> [Task details] From the very first line of the data to the line containing "C = S.collection", retype everything exactly, leaving the pictures behind.

-------------------------

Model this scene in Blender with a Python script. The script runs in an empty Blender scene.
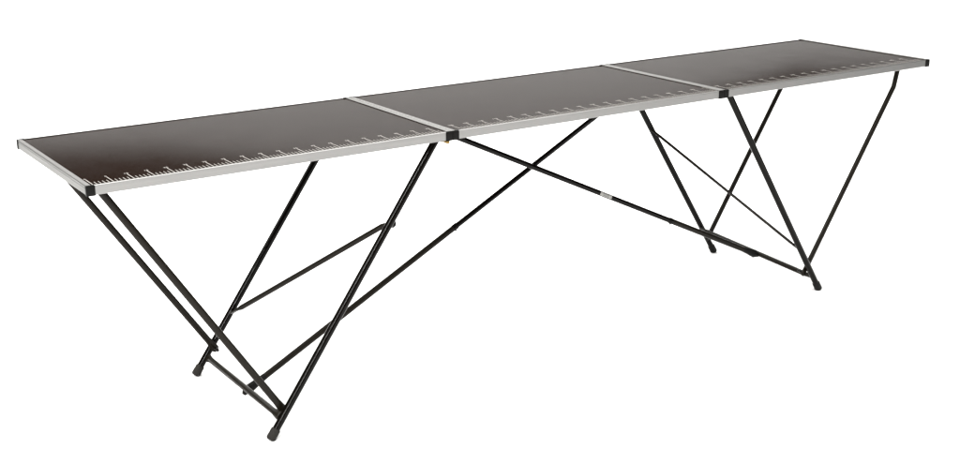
import bpy, bmesh, math, random
from mathutils import Vector, Matrix
random.seed(7)
S = bpy.context.scene
C = S.collection

# ------------------------------------------------------------------ materials
def mat(name, base, rough=.5, metal=0., spec=.5, coat=0., noise=0., nscale=20., stretch=(1, 1, 1),
        bump=0., bscale=200., rvar=0., tint=None):
    m = bpy.data.materials.new(name); m.use_nodes = True
    nt = m.node_tree; N = nt.nodes; L = nt.links
    b = N['Principled BSDF']
    b.inputs['Base Color'].default_value = (*base, 1)
    b.inputs['Roughness'].default_value = rough
    b.inputs['Metallic'].default_value = metal
    b.inputs['Specular IOR Level'].default_value = spec
    b.inputs['Coat Weight'].default_value = coat
    tc = N.new('ShaderNodeTexCoord'); mp = N.new('ShaderNodeMapping')
    mp.inputs['Scale'].default_value = stretch
    L.new(tc.outputs['Object'], mp.inputs['Vector'])
    if noise or rvar:
        n = N.new('ShaderNodeTexNoise'); n.inputs['Scale'].default_value = nscale
        n.inputs['Detail'].default_value = 5
        L.new(mp.outputs['Vector'], n.inputs['Vector'])
        if noise:
            mx = N.new('ShaderNodeMix'); mx.data_type = 'RGBA'
            t = tint or tuple(c*(1-noise) for c in base)
            mx.inputs[6].default_value = (*base, 1); mx.inputs[7].default_value = (*t, 1)
            L.new(n.outputs['Fac'], mx.inputs[0]); L.new(mx.outputs[2], b.inputs['Base Color'])
        if rvar:
            mr = N.new('ShaderNodeMapRange')
            mr.inputs['From Min'].default_value = .3; mr.inputs['From Max'].default_value = .7
            mr.inputs['To Min'].default_value = rough-rvar; mr.inputs['To Max'].default_value = rough+rvar
            L.new(n.outputs['Fac'], mr.inputs['Value']); L.new(mr.outputs[0], b.inputs['Roughness'])
    if bump:
        n2 = N.new('ShaderNodeTexNoise'); n2.inputs['Scale'].default_value = bscale
        n2.inputs['Detail'].default_value = 3
        L.new(mp.outputs['Vector'], n2.inputs['Vector'])
        bp = N.new('ShaderNodeBump'); bp.inputs['Strength'].default_value = bump
        bp.inputs['Distance'].default_value = .001
        L.new(n2.outputs['Fac'], bp.inputs['Height']); L.new(bp.outputs[0], b.inputs['Normal'])
    return m

M_BOARD = mat('dark_brown_board', (.0088, .0048, .0033), rough=.09, spec=.016, noise=.25, nscale=9,
              rvar=.012, bump=.015, bscale=420)
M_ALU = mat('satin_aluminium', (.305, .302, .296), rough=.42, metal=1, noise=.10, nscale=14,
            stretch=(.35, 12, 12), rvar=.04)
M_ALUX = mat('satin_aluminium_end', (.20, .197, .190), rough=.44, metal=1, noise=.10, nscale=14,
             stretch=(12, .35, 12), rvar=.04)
M_STEEL = mat('black_painted_steel', (.0030, .0024, .0018), rough=.12, spec=.10, noise=.35, nscale=30, rvar=.05)
M_BRACE = mat('dark_brown_painted_steel', (.0060, .0041, .0016), rough=.36, spec=.14, noise=.4, nscale=35, rvar=.06)
M_PLAST = mat('black_plastic', (.004, .0038, .0034), rough=.5, spec=.10)
M_RUBBER = mat('dark_grey_rubber', (.014, .0125, .0105), rough=.7, spec=.2, noise=.3, nscale=60)
M_PRINT = mat('pale_print', (.34, .325, .30), rough=.6, spec=.4, noise=.25, nscale=160)
M_BRASS = mat('brass', (.26, .17, .06), rough=.4, metal=1)
M_STICK = mat('silver_sticker', (.30, .295, .28), rough=.6, spec=.4, noise=.25, nscale=260)
M_STICKD = mat('grey_sticker_print', (.12, .118, .115), rough=.7)
M_WHITE = mat('white_studio_paper', (.88, .88, .875), rough=.9, spec=.1, noise=.02, nscale=2)

# the laminate is half matt: blend the glossy shader with a plain diffuse of the same colour
nt = M_BOARD.node_tree; pb = nt.nodes['Principled BSDF']; out = nt.nodes['Material Output']
df = nt.nodes.new('ShaderNodeBsdfDiffuse'); mxs = nt.nodes.new('ShaderNodeMixShader'); mxs.inputs[0].default_value = .40
nt.links.new(pb.inputs['Base Color'].links[0].from_socket, df.inputs['Color'])
nt.links.new(pb.outputs[0], mxs.inputs[1]); nt.links.new(df.outputs[0], mxs.inputs[2])
nt.links.new(mxs.outputs[0], out.inputs['Surface'])

# ------------------------------------------------------------------ helpers
def link(name, bm, m, parent=None, smooth=False):
    me = bpy.data.meshes.new(name)
    bmesh.ops.recalc_face_normals(bm, faces=bm.faces)
    bm.to_mesh(me); bm.free()
    me.materials.append(m)
    if smooth:
        for p in me.polygons: p.use_smooth = True
        me.set_sharp_from_angle(angle=math.radians(35))
    o = bpy.data.objects.new(name, me); C.objects.link(o)
    if parent: o.parent = parent
    return o

def box(bm, a, b, bev=0.):
    a = Vector(a); b = Vector(b)
    r = bmesh.ops.create_cube(bm, size=1)
    for v in r['verts']:
        v.co = Vector(((a.x+b.x)/2 + v.co.x*abs(b.x-a.x), (a.y+b.y)/2 + v.co.y*abs(b.y-a.y),
                       (a.z+b.z)/2 + v.co.z*abs(b.z-a.z)))
    if bev:
        es = list({e for v in r['verts'] for e in v.link_edges})
        bmesh.ops.bevel(bm, geom=es, offset=bev, segments=2, affect='EDGES', profile=.6)

def frame_of(d, side):
    d = d.normalized(); u = Vector(side) - d*Vector(side).dot(d); u.normalize()
    return u, d.cross(u).normalized()

def loft(bm, pts, radii, side=(0, 1, 0), n=20, bev=.0012):
    """swept elliptical tube: radii = (half width along `side`, half width across it) per point"""
    pts = [Vector(p) for p in pts]
    # rounded ends
    P = []; Rr = []
    d0 = (pts[1]-pts[0]).normalized(); d1 = (pts[-1]-pts[-2]).normalized()
    a, b = radii[0]; P += [pts[0]]; Rr += [(max(a-bev, a*.3), max(b-bev, b*.3))]
    P += [pts[0]+d0*bev]; Rr += [(a, b)]
    for p, r in list(zip(pts, radii))[1:-1]: P.append(p); Rr.append(r)
    a, b = radii[-1]; P += [pts[-1]-d1*bev, pts[-1]]; Rr += [(a, b), (max(a-bev, a*.3), max(b-bev, b*.3))]
    rings = []
    for i, (p, r) in enumerate(zip(P, Rr)):
        if i == 0: d = P[1]-P[0]
        elif i == len(P)-1: d = P[-1]-P[-2]
        else: d = (P[i+1]-p).normalized() + (p-P[i-1]).normalized()
        u, w = frame_of(d, side)
        rings.append([bm.verts.new(p + u*r[0]*math.cos(2*math.pi*k/n) + w*r[1]*math.sin(2*math.pi*k/n))
                      for k in range(n)])
    for A, B in zip(rings, rings[1:]):
        for k in range(n): bm.faces.new((A[k], A[(k+1) % n], B[(k+1) % n], B[k]))
    bm.faces.new(rings[0][::-1]); bm.faces.new(rings[-1])

def lerp(a, b, t): return Vector(a).lerp(Vector(b), t)
def along(a, b, s):
    a = Vector(a); return a + (Vector(b)-a).normalized()*s

def bar(name, a, b, r, m, parent, side=(0, 1, 0), flat=None, flen=.035, fr=(.003, .010)):
    """tube from a to b; flat='both' presses its ends into riveted tabs"""
    a = Vector(a); b = Vector(b); bm = bmesh.new()
    L = (b-a).length
    if flat:
        pts = [a, along(a, b, flen*.55), along(a, b, flen), along(b, a, flen), along(b, a, flen*.55), b]
        rad = [fr, fr, (r, r), (r, r), fr, fr]
    else:
        pts = [a, lerp(a, b, .5), b]; rad = [(r, r)]*3
    loft(bm, pts, rad, side)
    return link(name, bm, m, parent, True)

def rivet(bm, p, axis, r=.0055, h=.003):
    p = Vector(p); ax = Vector(axis)
    loft(bm, [p, p+ax*h*.6, p+ax*h], [(r, r), (r, r), (r*.75, r*.75)], side=(1, 0, .3), n=14, bev=.0006)

# ------------------------------------------------------------------ the table
H, T, YE = .780, .0243, .300
table = bpy.data.objects.new('folding_table', None); C.objects.link(table)
table['label'] = 'long three-panel folding pasting table with dark top, aluminium edging and black tube legs'
table['category'] = 'table'

LIPX, LIPY, RAISE = .0125, .0032, .0022
def extrude_profile(bm, prof, p0, p1, inward):
    """profile = list of (inward, z); swept from p0 to p1"""
    p0 = Vector(p0); p1 = Vector(p1); iv = Vector(inward)
    A = [bm.verts.new(p0+iv*i+Vector((0, 0, z))) for i, z in prof]
    B = [bm.verts.new(p1+iv*i+Vector((0, 0, z))) for i, z in prof]
    n = len(prof)
    for k in range(n): bm.faces.new((A[k], A[(k+1) % n], B[(k+1) % n], B[k]))
    bm.faces.new(A[::-1]); bm.faces.new(B)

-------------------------

> [Exercise response]
Model this scene in Blender with a Python script. The script runs in an empty Blender scene.
import bpy, bmesh, math, random
from mathutils import Vector, Matrix
random.seed(7)
S = bpy.context.scene
C = S.collection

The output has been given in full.